▸ What you are asked to do
Quote all of the data that follows exactly as written, skipping the images.

▸ Provided data
>> Begin

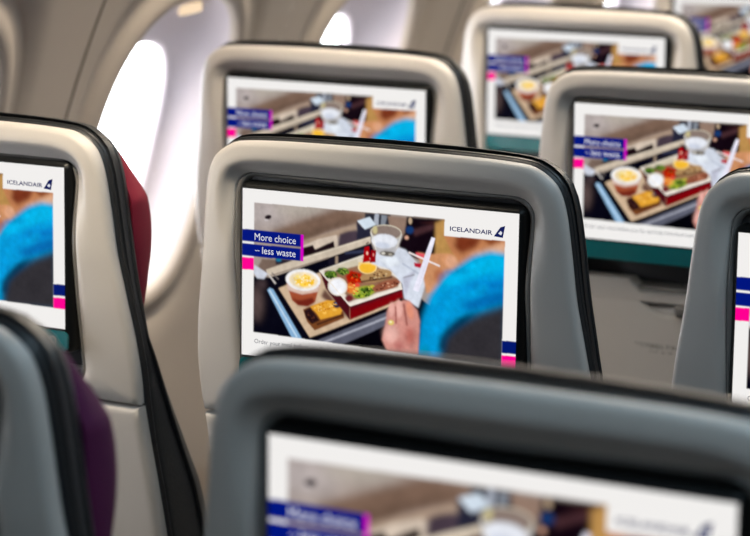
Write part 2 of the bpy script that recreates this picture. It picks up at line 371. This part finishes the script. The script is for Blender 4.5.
DISP = bpy.data.materials.new('lit display picture'); DISP.use_nodes = True
nt = DISP.node_tree; b = nt.nodes['Principled BSDF']; at = nt.nodes.new('ShaderNodeAttribute'); at.attribute_name = 'picture'
b.inputs['Base Color'].default_value = (.002, .002, .003, 1); b.inputs['Roughness'].default_value = .3; b.inputs['Specular IOR Level'].default_value = 0
nt.links.new(at.outputs['Color'], b.inputs['Emission Color']); b.inputs['Emission Strength'].default_value = 1.0
def make_display(parent):
    gx = np.linspace(-DW/2, DW/2, GW+1); gz = np.linspace(DH/2, -DH/2, GH+1)
    X, Zg = np.meshgrid(gx, gz); n = X.size
    co = np.zeros((n, 3)); co[:, 0] = X.ravel(); co[:, 1] = -.0006; co[:, 2] = Zg.ravel()
    me = bpy.data.meshes.new('display'); me.vertices.add(n); me.vertices.foreach_set('co', co.ravel())
    i = (np.arange(GH)[:, None]*(GW+1) + np.arange(GW)[None]).ravel()
    q = np.stack([i, i+GW+1, i+GW+2, i+1], 1)
    me.loops.add(q.size); me.loops.foreach_set('vertex_index', q.ravel())
    me.polygons.add(len(q)); me.polygons.foreach_set('loop_start', np.arange(len(q))*4)
    try: me.polygons.foreach_set('loop_total', np.full(len(q), 4))
    except Exception: pass
    me.update(calc_edges=True)
    a = me.color_attributes.new('picture', 'FLOAT_COLOR', 'POINT')
    rgba = np.ones((n, 4), np.float32); rgba[:, :3] = small.reshape(-1, 3); a.data.foreach_set('color', rgba.ravel())
    me.materials.append(DISP)
    o = bpy.data.objects.new('display', me); C.objects.link(o); o.parent = parent; return o

def text_mesh(name, body, m, x0, x1, z, h, parent, y=-.0010, depth=0, bold=0, shear=0):
    """lettering between x0 and x1 with its baseline at z and capital height h"""
    cu = bpy.data.curves.new(name, 'FONT'); cu.body = body; cu.size = 1; cu.offset = bold; cu.extrude = 0
    cu.resolution_u = 3
    t = bpy.data.objects.new(name + '_curve', cu); C.objects.link(t)
    me = bpy.data.meshes.new_from_object(t.evaluated_get(bpy.context.evaluated_depsgraph_get()))
    bpy.data.objects.remove(t)
    n = len(me.vertices); co = np.zeros(n*3); me.vertices.foreach_get('co', co); co = co.reshape(-1, 3)
    xs = co[:, 0]; lo, hi = xs.min(), xs.max()
    nx = x0 + (xs-lo)/(hi-lo)*(x1-x0); nz = z + co[:, 1]/.70*h
    out = np.stack([nx, np.full(n, y), nz], 1); me.vertices.foreach_set('co', out.ravel())
    me.materials.clear(); me.materials.append(m); me.update(); me.name = name
    o = bpy.data.objects.new(name, me); C.objects.link(o); o.parent = parent; return o

# ------------------------------------------------------------------ seat
def spline(pts, n=8):
    out = []
    P = [np.array(p, float) for p in pts]
    for i in range(len(P)-1):
        p0 = P[max(i-1, 0)]; p1 = P[i]; p2 = P[i+1]; p3 = P[min(i+2, len(P)-1)]
        for k in range(n):
            t = k/n
            out.append(.5*((2*p1) + (-p0+p2)*t + (2*p0-5*p1+4*p2-p3)*t*t + (-p0+3*p1-3*p2+p3)*t**3))
    out.append(P[-1]); return [tuple(q) for q in out]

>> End

▸ Answer for this exercise
Write part 2 of the bpy script that recreates this picture. It picks up at line 371. This part finishes the script. The script is for Blender 4.5.
DISP = bpy.data.materials.new('lit display picture'); DISP.use_nodes = True
nt = DISP.node_tree; b = nt.nodes['Principled BSDF']; at = nt.nodes.new('ShaderNodeAttribute'); at.attribute_name = 'picture'
b.inputs['Base Color'].default_value = (.002, .002, .003, 1); b.inputs['Roughness'].default_value = .3; b.inputs['Specular IOR Level'].default_value = 0
nt.links.new(at.outputs['Color'], b.inputs['Emission Color']); b.inputs['Emission Strength'].default_value = 1.0
def make_display(parent):
    gx = np.linspace(-DW/2, DW/2, GW+1); gz = np.linspace(DH/2, -DH/2, GH+1)
    X, Zg = np.meshgrid(gx, gz); n = X.size
    co = np.zeros((n, 3)); co[:, 0] = X.ravel(); co[:, 1] = -.0006; co[:, 2] = Zg.ravel()
    me = bpy.data.meshes.new('display'); me.vertices.add(n); me.vertices.foreach_set('co', co.ravel())
    i = (np.arange(GH)[:, None]*(GW+1) + np.arange(GW)[None]).ravel()
    q = np.stack([i, i+GW+1, i+GW+2, i+1], 1)
    me.loops.add(q.size); me.loops.foreach_set('vertex_index', q.ravel())
    me.polygons.add(len(q)); me.polygons.foreach_set('loop_start', np.arange(len(q))*4)
    try: me.polygons.foreach_set('loop_total', np.full(len(q), 4))
    except Exception: pass
    me.update(calc_edges=True)
    a = me.color_attributes.new('picture', 'FLOAT_COLOR', 'POINT')
    rgba = np.ones((n, 4), np.float32); rgba[:, :3] = small.reshape(-1, 3); a.data.foreach_set('color', rgba.ravel())
    me.materials.append(DISP)
    o = bpy.data.objects.new('display', me); C.objects.link(o); o.parent = parent; return o

def text_mesh(name, body, m, x0, x1, z, h, parent, y=-.0010, depth=0, bold=0, shear=0):
    """lettering between x0 and x1 with its baseline at z and capital height h"""
    cu = bpy.data.curves.new(name, 'FONT'); cu.body = body; cu.size = 1; cu.offset = bold; cu.extrude = 0
    cu.resolution_u = 3
    t = bpy.data.objects.new(name + '_curve', cu); C.objects.link(t)
    me = bpy.data.meshes.new_from_object(t.evaluated_get(bpy.context.evaluated_depsgraph_get()))
    bpy.data.objects.remove(t)
    n = len(me.vertices); co = np.zeros(n*3); me.vertices.foreach_get('co', co); co = co.reshape(-1, 3)
    xs = co[:, 0]; lo, hi = xs.min(), xs.max()
    nx = x0 + (xs-lo)/(hi-lo)*(x1-x0); nz = z + co[:, 1]/.70*h
    out = np.stack([nx, np.full(n, y), nz], 1); me.vertices.foreach_set('co', out.ravel())
    me.materials.clear(); me.materials.append(m); me.update(); me.name = name
    o = bpy.data.objects.new(name, me); C.objects.link(o); o.parent = parent; return o

# ------------------------------------------------------------------ seat
def spline(pts, n=8):
    out = []
    P = [np.array(p, float) for p in pts]
    for i in range(len(P)-1):
        p0 = P[max(i-1, 0)]; p1 = P[i]; p2 = P[i+1]; p3 = P[min(i+2, len(P)-1)]
        for k in range(n):
            t = k/n
            out.append(.5*((2*p1) + (-p0+p2)*t + (2*p0-5*p1+4*p2-p3)*t*t + (-p0+3*p1-3*p2+p3)*t**3))
    out.append(P[-1]); return [tuple(q) for q in out]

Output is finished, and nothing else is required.